Ada partai yang mengistilahkan infak, uang mahar, tanda jadi, uang kontrak, dan seterusnya. Partai punya kecenderungan tidak menggaji. Politisi-politisi partai dibiarkan mencari uang dengan cara masing-masing. Ada yang cerdik bermain sistem sel, berpura-pura tidak kenal dengan para operator pencari uang di lapangan. Bila tertangkap tangan, operator dianggap sel busuk, lalu dibiarkan ”mati sendiri”.

Ada pula yang mencari proyek dengan menyisir semua anggaran (APBD) dan menugaskan anggota-anggotanya menekan di gedung parlemen. Begitu menterinya goyah, operator-operator lain segera menggeruduk. Rakyat mengeluh, ”Katanya ekonomi membaik, tetapi proyek-proyek pemerintah kok sulit didapat?”

Operator lain bermain di sektor-sektor yang seakan-akan tidak ada uangnya. Apakah itu pertahanan keamanan atau penegakan hukum, semua bisa diatur, dari pemilihan pejabat publik sampai mengegolkan kerabat.

Semua boleh

Parlemen kita tidak melarang politisi melakukan kegiatan yang memicu konflik kepentingan. Mereka boleh punya usaha apa saja, tidak ada aturan usaha mana yang boleh atau tidak boleh. Apa yang diucapkan di gedung parlemen, bahkan di depan kamera televisi, dengan bisnis yang ditekuni pun sama saja. Semua adalah soal kepentingan. Dari situlah sumbangan-sumbangan operasional partai berawal, langsung maupun tidak langsung.

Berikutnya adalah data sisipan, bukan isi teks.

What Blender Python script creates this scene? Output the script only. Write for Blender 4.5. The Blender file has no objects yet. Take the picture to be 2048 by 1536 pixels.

Jadi, tidak ada seleksi manusia berdasarkan kriteria integritas. Tidak ada larangan menerima amplop atau mencari usaha yang bertentangan dengan kepentingan publik. Tidak ada sanksi tegas. Tidak ada gaji khusus untuk pengurus. Tidak ada tata nilai yang dikawal tegas. Lalu hanya dengan pelatihan, partai ingin membangun integritas?

Partai berintegritas

Partai berintegritas harus dimulai dari para pendiri atau para pimpinannya yang berkomitmen bukan untuk memperkaya diri atau melindungi kepentingan usahanya. Partai itu harus tegas menentukan dari mana mendapatkan biaya operasional dan menyajikannya secara terbuka.

Benar partai politik adalah ”massa” yang sebesar-besarnya. Namun, UU Nomor 2 Tahun 1999 tentang Parpol menyebutkan, anggota parpol adalah warga negara Republik Indonesia yang ”memenuhi ketentuan yang ditetapkan partai politik” (ayat 1c). Jadi, kehormatan seperti apa yang diharapkan para politisi dari masyarakat kalau semua hanya money talk?

Belajar dari kelompok wartawan bodrek, saya hanya bisa mengatakan, tidak ada respek, integritas, martabat, bahkan kebenaran dalam politik dengan manajemen bodrek. Maka, pilihannya cuma ini: berubah atau mati.